Never slide heavy furniture or fittings over an unprotected floor. Severe scratching or damage may occur as a result. The floor should be protected from wheels, casters or feet of fittings and furniture, avoiding rubber products, which may stain the floor. Use hard plastic or felt pads under heavy furniture to prevent point loads. Non-staining felt pads can also be used, provided they are changed on a regular basis to prevent dirt, debris and grit build-up. Wide, non-staining type W casters at least 2” (50 mm) in diameter, or floor protectors should be used on rolling furniture, such as office chairs (in Europe, casters must be in accordance with DIN18354 and EN12529).

Cabinets or heavy equipment should never be installed or placed on top of the flooring. Furniture should have evenly distributed weight not exceeding 400 pounds (183 kg), with weight of point loads not exceeding 100 pounds each (45 kg). Insure distribution points are not directly positioned over side or end joint of plank.

Furniture polish and window cleaning agents should be applied directly to a cloth to avoid overspray or spillage onto the floor. Contact with some agents, such as silicone, will make the floor surface extremely slippery, which may result in accidents.

Regular Maintenance

Sweep or vacuum regularly to remove dust and loose debris, then clean with pH neutral cleaner specifically formulated for use on resilient floor covering in accordance with the manufacturer’s instructions and allow to dry. Always remove excess moisture to prevent slip and fall hazards. Do not use soap-based detergents, caustic or abrasive cleaners.

Most cleaning agents will not harm the floor, however all residue of cleaning agents should be removed immediately to avoid discoloration. The following substances may stain or discolor resilient flooring: tar, nail-polish, varnish, some spices, shoe polish, lipstick, solvent-based paints, rubber mats, coco-fiber mats, asphalt, permanent markers, crayons, hair dye.
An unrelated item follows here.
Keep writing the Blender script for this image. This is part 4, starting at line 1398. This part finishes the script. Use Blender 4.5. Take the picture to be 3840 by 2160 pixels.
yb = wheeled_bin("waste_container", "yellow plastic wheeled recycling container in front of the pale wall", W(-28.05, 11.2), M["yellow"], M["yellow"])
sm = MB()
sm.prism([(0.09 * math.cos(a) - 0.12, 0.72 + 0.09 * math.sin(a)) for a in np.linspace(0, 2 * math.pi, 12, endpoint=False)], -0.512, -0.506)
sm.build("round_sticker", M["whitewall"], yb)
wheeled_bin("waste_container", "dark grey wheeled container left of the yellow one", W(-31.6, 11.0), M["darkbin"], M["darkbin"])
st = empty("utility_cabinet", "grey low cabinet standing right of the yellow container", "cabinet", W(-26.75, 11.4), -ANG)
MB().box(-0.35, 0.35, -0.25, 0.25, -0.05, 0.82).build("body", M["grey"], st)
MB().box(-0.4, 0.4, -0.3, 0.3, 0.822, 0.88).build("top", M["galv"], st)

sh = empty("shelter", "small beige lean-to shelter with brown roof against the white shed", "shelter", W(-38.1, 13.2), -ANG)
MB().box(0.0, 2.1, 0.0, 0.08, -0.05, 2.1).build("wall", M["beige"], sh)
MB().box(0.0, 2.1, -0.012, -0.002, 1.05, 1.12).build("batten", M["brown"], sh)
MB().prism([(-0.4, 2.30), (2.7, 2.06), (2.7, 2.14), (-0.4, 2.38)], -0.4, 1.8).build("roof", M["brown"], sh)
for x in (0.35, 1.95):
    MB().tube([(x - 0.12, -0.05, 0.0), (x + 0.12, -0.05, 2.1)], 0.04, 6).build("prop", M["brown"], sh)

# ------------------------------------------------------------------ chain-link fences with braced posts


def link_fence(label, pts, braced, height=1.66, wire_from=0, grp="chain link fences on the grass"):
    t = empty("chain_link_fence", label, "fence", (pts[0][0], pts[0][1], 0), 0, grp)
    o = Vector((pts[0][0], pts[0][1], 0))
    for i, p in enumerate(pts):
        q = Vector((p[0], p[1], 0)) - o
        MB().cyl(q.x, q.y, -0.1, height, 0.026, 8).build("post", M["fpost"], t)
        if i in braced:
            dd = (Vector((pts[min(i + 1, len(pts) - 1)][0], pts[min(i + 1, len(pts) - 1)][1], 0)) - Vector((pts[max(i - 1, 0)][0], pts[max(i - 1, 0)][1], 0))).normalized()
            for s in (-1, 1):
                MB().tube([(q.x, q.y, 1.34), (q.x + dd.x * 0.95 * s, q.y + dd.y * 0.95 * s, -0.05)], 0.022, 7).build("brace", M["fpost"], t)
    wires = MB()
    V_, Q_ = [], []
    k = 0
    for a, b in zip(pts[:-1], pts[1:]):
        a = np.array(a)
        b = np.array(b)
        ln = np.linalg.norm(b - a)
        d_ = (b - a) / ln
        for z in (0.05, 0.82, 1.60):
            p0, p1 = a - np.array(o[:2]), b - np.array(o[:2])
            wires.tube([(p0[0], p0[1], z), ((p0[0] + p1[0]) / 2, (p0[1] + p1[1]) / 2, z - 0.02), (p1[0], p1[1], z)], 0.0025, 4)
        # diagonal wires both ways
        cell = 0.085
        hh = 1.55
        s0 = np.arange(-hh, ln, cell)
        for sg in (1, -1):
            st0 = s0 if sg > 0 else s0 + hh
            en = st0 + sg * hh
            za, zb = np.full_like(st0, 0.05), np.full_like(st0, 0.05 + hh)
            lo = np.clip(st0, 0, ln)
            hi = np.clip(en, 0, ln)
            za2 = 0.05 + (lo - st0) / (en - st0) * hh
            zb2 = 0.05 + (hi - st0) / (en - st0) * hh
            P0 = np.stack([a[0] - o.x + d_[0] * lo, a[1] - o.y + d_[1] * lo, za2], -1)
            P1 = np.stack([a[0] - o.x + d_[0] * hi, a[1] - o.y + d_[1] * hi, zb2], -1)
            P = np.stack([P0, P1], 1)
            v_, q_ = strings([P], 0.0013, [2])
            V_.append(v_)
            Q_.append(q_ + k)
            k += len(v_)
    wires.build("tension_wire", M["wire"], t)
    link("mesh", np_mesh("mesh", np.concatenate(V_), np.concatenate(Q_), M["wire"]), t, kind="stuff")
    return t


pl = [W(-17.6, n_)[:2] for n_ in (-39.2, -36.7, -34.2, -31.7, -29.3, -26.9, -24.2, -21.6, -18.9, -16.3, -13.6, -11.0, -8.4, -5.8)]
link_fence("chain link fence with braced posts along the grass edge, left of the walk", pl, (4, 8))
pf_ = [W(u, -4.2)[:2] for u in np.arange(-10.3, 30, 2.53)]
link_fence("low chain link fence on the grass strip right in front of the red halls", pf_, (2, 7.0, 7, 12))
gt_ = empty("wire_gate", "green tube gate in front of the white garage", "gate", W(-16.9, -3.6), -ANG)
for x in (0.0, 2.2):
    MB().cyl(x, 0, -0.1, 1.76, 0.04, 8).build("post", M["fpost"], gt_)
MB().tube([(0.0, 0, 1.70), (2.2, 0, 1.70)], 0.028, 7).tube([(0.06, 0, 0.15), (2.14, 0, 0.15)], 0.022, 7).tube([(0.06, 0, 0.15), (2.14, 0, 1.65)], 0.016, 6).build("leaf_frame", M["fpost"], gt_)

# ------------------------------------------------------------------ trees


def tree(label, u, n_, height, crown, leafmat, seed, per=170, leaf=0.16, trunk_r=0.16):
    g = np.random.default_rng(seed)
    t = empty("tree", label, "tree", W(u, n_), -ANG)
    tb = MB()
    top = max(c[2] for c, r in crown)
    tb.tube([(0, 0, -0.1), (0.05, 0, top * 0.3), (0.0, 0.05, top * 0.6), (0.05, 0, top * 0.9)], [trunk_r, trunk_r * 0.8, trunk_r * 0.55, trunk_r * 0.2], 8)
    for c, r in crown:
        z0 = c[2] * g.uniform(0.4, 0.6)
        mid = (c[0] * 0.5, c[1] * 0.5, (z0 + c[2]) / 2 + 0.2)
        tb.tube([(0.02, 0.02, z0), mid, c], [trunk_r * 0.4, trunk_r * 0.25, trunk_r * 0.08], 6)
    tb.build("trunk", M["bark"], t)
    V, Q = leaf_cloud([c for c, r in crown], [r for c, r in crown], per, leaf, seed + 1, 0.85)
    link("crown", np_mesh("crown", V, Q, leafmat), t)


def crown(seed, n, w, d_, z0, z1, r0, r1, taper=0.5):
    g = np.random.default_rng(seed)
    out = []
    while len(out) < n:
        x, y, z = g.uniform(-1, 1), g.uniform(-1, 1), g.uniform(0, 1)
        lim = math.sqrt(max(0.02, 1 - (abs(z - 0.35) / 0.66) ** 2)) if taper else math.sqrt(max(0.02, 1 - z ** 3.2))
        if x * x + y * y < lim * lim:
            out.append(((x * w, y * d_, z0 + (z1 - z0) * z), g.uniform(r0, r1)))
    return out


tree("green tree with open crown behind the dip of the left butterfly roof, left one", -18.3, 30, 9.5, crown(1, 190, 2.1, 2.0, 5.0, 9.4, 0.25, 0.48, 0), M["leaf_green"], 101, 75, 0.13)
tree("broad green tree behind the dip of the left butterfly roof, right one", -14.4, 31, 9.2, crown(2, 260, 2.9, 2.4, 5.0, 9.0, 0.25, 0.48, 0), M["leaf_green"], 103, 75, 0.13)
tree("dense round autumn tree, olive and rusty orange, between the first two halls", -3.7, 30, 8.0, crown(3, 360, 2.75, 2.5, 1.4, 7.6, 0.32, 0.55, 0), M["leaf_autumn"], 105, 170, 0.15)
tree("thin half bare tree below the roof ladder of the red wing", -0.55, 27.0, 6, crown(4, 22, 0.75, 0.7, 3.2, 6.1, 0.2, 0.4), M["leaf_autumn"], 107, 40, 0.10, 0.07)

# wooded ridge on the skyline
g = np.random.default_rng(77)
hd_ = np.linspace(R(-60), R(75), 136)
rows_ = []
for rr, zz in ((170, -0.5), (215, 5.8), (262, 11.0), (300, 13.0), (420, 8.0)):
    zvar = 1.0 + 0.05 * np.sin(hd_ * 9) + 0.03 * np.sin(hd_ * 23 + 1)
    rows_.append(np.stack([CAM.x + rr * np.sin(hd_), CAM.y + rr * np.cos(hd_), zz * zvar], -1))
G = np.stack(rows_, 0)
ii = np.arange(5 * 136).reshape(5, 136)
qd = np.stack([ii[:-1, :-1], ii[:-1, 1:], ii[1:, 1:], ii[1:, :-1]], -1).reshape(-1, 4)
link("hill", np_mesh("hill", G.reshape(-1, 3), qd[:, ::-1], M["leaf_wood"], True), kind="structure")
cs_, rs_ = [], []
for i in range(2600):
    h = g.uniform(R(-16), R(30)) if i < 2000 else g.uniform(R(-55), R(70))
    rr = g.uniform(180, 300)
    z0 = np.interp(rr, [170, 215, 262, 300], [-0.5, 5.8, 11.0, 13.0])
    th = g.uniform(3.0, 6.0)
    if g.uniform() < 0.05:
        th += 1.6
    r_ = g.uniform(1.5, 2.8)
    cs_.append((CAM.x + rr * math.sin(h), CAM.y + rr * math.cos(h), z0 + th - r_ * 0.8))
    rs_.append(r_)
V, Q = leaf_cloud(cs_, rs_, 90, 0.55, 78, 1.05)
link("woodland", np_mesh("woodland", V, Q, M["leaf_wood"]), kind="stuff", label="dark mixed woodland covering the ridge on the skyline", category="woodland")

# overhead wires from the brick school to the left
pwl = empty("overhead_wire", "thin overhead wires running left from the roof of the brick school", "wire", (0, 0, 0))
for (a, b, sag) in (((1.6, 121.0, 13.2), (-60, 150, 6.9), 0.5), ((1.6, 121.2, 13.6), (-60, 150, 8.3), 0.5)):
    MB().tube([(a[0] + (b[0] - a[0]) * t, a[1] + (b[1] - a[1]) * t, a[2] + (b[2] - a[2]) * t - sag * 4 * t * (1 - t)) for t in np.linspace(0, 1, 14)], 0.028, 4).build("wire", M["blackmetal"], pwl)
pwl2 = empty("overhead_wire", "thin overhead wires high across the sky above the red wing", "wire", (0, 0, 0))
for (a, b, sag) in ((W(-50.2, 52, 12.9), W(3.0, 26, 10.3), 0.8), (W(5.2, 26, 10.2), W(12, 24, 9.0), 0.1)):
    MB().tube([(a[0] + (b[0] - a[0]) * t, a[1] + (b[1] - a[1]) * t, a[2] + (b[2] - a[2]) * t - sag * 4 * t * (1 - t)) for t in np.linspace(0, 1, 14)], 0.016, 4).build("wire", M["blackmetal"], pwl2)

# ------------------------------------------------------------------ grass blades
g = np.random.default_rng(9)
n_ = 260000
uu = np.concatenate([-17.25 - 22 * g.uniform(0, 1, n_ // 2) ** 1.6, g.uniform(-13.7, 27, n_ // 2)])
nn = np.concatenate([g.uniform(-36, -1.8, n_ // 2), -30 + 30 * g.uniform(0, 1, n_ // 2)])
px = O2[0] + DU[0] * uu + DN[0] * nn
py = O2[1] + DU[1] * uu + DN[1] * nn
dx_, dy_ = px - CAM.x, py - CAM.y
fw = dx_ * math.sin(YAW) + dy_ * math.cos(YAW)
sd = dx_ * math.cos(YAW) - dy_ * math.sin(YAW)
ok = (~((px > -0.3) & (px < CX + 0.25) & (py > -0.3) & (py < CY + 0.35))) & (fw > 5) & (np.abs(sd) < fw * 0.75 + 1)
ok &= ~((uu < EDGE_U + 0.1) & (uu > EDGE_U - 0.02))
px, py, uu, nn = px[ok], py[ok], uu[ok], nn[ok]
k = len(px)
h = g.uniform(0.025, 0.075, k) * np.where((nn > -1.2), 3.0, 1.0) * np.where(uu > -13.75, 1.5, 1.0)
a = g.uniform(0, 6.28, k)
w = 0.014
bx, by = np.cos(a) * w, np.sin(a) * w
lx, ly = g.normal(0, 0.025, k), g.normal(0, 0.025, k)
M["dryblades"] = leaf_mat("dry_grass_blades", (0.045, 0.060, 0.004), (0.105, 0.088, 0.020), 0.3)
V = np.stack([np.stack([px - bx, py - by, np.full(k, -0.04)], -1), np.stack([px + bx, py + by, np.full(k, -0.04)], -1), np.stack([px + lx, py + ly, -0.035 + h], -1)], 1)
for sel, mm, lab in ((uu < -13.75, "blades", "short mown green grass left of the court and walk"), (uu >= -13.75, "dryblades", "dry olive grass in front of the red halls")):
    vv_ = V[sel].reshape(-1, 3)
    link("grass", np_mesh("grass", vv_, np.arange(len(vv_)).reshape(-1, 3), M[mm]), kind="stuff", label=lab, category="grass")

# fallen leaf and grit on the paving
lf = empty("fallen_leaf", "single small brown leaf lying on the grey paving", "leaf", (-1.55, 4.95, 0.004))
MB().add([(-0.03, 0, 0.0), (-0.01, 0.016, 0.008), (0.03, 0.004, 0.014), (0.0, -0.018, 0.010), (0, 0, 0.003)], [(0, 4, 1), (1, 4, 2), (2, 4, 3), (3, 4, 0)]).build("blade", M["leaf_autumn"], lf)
Additional considerations for floor care:

  • Never use a steam mop on the flooring. Use of steam mops may cause damage to your floor.
  • Always use clean floor care applicators. Use of dirty applicators redistributes the dirt throughout the floor surface.
  • Do not mix cleaning products from different manufacturers – they may not be compatible.
  • Wipe up spills immediately
  • Take precautions to prevent dark rubber from coming into contact with the floor.
  • Never deviate from the manufacturer’s recommended instructions for use of maintenance products.
  • Use warning signs to advise that cleaning is in progress – damp floors are slippery and may present a slip/fall hazard
  • Protect against exposure to direct sunlight through the use of curtains, blinds or solar film to protect against thermal dimensional changes and discoloration of the flooring.